Sejak penelitian yang telah kami lakukan yang dipimpin oleh Hariyano Hasantua, SPi, dengan anggota Yusran Boynauw, dan Ikhsan Runtukahu dari tahun 2015-2017, diperoleh luasan mangrove sekitar 125,49 hektar, dikuti dengan 15 (lima belas) spesies/jenis mangrove sejati, yang didominasi oleh jenis Rhizopohora, Avicennia dan Sonneratia. Indeks keanekaragaman jenis mangrove menunjukan kategori baik untuk sebuah ekosistem mangrove. Keberadaan beberapa biota penting seperti ikan kecil, kepiting, kerang-kerangan udang mengindikasikan kualitas lingkungan pada mangrove di Labuan Uki masih terjaga dengan baik. (lihat jurnal ilmiah platax, vol 5(2), Agustus 2017).
Dari penelitian ini juga, kami menemukan beberapa persoalan yang menjadi perhatian, yang mengancam keberadaan mangrove seperti penggunaan kulit pohon mangrove sebagai pewarna jaring oleh beberapa nelayan yang masih belum memahami akan fungsi mangrove yang sebenarnya. Tetapi dengan sosialisasi dan pendampingan dilakukan secara berkala, akhirnya pemahaman masyarakat sudah mulai baik, sehingga kegiatan pengupasan kulit mangrove sudah tidak ada.

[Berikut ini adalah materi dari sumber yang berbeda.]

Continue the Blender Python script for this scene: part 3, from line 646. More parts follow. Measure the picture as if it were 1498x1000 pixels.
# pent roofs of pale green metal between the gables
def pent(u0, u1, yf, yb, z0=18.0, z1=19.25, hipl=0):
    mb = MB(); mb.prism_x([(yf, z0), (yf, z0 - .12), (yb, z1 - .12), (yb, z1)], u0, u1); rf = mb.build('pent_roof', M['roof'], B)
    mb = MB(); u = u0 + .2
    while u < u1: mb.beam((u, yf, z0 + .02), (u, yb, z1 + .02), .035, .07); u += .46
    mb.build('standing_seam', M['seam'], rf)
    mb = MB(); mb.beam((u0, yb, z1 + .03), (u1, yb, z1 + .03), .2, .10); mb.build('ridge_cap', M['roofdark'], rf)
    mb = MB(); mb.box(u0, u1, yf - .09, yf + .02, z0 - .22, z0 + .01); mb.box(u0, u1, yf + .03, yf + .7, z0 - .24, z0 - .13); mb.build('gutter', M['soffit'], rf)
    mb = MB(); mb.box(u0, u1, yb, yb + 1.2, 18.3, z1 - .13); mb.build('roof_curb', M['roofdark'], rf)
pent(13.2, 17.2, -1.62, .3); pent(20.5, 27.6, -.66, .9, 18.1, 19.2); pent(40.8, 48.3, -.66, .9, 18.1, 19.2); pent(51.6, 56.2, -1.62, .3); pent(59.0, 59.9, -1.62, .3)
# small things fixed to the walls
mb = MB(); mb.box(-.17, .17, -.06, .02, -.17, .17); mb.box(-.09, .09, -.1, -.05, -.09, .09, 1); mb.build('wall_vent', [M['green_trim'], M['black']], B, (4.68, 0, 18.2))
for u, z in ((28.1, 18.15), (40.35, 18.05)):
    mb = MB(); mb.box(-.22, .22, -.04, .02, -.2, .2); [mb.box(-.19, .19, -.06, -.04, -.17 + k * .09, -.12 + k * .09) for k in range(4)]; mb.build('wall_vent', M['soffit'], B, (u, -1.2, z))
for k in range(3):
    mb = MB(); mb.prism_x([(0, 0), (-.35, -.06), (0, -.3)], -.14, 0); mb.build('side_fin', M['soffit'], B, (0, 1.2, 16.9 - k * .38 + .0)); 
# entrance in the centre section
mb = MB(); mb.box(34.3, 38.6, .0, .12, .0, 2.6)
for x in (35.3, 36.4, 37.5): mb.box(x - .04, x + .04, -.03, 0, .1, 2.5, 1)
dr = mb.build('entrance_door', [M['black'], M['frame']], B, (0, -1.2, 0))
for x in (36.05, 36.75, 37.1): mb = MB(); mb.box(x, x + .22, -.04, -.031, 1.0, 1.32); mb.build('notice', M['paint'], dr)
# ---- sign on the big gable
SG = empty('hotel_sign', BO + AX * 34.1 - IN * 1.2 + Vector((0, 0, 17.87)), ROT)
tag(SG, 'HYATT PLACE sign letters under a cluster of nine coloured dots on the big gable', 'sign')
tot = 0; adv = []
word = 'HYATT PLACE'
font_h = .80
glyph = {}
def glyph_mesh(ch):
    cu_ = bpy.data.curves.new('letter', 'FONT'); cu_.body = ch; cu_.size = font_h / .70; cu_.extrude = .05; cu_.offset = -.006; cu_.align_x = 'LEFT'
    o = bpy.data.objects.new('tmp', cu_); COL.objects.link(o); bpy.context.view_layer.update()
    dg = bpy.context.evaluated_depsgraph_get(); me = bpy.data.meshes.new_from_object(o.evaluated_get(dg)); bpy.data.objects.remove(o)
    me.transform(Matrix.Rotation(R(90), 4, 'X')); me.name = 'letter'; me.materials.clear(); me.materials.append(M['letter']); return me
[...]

Dengan potensi ekosistem mangrove tersebut tidak menutup kemungkinan masih ada berbagai ancaman degradasi mangrove Teluk Labuan Uki kedepannya, maka beberapa gagasan dan konsep yang sedang digodok dan perjuangkan oleh kalangan Akademisi Unsrat, Dr Ridwan Lasabuda, bersama dengan anak bimbingnya, untuk menjaga kelestarian mangrove dan menemukan sulusi alternatif ekonomi masyarakat secara langsung dari mangrove.

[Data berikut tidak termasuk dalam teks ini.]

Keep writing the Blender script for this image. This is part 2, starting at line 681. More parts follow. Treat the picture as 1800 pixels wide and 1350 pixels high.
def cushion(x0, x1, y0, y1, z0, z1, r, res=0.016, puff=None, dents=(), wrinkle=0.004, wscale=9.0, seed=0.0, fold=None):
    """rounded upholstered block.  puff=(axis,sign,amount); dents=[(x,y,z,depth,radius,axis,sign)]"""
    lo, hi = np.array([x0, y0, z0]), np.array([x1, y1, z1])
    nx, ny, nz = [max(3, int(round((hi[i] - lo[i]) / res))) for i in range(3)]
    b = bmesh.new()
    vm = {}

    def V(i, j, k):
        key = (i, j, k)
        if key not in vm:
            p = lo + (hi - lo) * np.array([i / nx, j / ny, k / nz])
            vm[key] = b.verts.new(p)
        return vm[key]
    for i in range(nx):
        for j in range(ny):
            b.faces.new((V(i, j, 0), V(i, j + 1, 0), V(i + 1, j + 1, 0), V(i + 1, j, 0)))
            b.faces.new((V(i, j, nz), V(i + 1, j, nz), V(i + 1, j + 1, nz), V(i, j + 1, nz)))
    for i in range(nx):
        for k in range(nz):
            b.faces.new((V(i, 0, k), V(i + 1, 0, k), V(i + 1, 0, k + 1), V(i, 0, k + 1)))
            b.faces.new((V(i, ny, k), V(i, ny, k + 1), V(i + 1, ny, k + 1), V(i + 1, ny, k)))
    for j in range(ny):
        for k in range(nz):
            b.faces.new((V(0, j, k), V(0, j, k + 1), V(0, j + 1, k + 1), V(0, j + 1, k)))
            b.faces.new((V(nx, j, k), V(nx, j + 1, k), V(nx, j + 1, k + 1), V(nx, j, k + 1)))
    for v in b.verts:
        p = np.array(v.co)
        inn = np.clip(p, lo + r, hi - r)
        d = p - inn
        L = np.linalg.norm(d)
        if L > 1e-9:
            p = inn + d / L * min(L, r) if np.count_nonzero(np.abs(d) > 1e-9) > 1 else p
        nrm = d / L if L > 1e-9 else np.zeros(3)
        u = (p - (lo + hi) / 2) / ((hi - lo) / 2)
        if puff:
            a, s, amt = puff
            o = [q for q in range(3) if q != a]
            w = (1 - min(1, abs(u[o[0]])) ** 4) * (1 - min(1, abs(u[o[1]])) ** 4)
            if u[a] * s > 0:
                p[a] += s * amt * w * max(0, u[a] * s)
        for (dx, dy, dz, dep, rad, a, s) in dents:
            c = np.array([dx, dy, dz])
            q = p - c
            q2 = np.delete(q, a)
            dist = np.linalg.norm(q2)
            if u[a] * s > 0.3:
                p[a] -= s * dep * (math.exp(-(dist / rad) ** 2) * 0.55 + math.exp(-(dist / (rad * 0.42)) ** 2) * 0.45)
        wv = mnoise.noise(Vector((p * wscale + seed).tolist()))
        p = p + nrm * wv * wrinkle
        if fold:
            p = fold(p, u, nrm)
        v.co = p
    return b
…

Inisiasi Daerah Perlindungan Mangrove Berbasis Masyarakat (DPM-BM) melalui penetapan Peraturan Desa (Perdes) Bersama dai keempat Desa di sekitar Teluk, yakni Desa Sauk, Desa Baturapa II, Desa Baturapa dan Desa Labuan Uki, Inisiatif tersebut kami yakinkan kepada masyarakat, tokoh masyarakat dan Pemerintah Desa dengan melakukan konsultasi publi, FGD, dan konsultasi dengan Pemerintah Kabupaten untuk mendapatkan persetujuan bersama gagasan ini juga menjadi amah Undang-Undang No 1 Tahun 2014 Tentang Pengelolaan Wilayah Pesisir dan Pulau-Pulau Kecil. Selain Peraturan Desa Bersama untuk perlindungan mangrove di Teluk Labuan Uki. Gagasan mengenai kawasan ekowisata mangrove di Teluk Labuan Uki juga telah menjadi kajian ilmiah dari Lembaga Penelitian Universitas Sam Ratulangi yang dipimpin oleh Dr Ridwan Lasabuda, Ir Esri Opa, M.Si dan Ir Anneke Lohoo Msi. Bahwa, berdasarkan hasil penelitian menunjukan Mangrove di Teluk Labuan Uki memiliki potensi dengan kriteria yang baik untuk dikembangkan menjadi daerah ekowisata mangrove (lihat jurnal AES Bioflux, 2019, Volume 11 Issue 1).
Kedepan, kami berharap semua cita-cita tersebut dapat terwujud dan menjadi contoh pembangunan ekonomi berkelanjutan yang ramah lingkungan serta berbasis masyarakat. Ini tentu menjadi tugas kami bersama agar semua stakeholder, pemerintah, praktisi lingkungam, LSM, CSR, tokoh masyarakat, dan jurnalis untuk saling membantu mengimplementasikan gagasan besar tersebut, agar ekosistem mangrove di Teluk Labuan Uki, Kabupaten Bolaang Mongondow dapat terjaga dengan baik, berkelanjutan serta dapat meningkatkan kesejahteraan masyarakat tanpa mengeksploitasi secara langsung.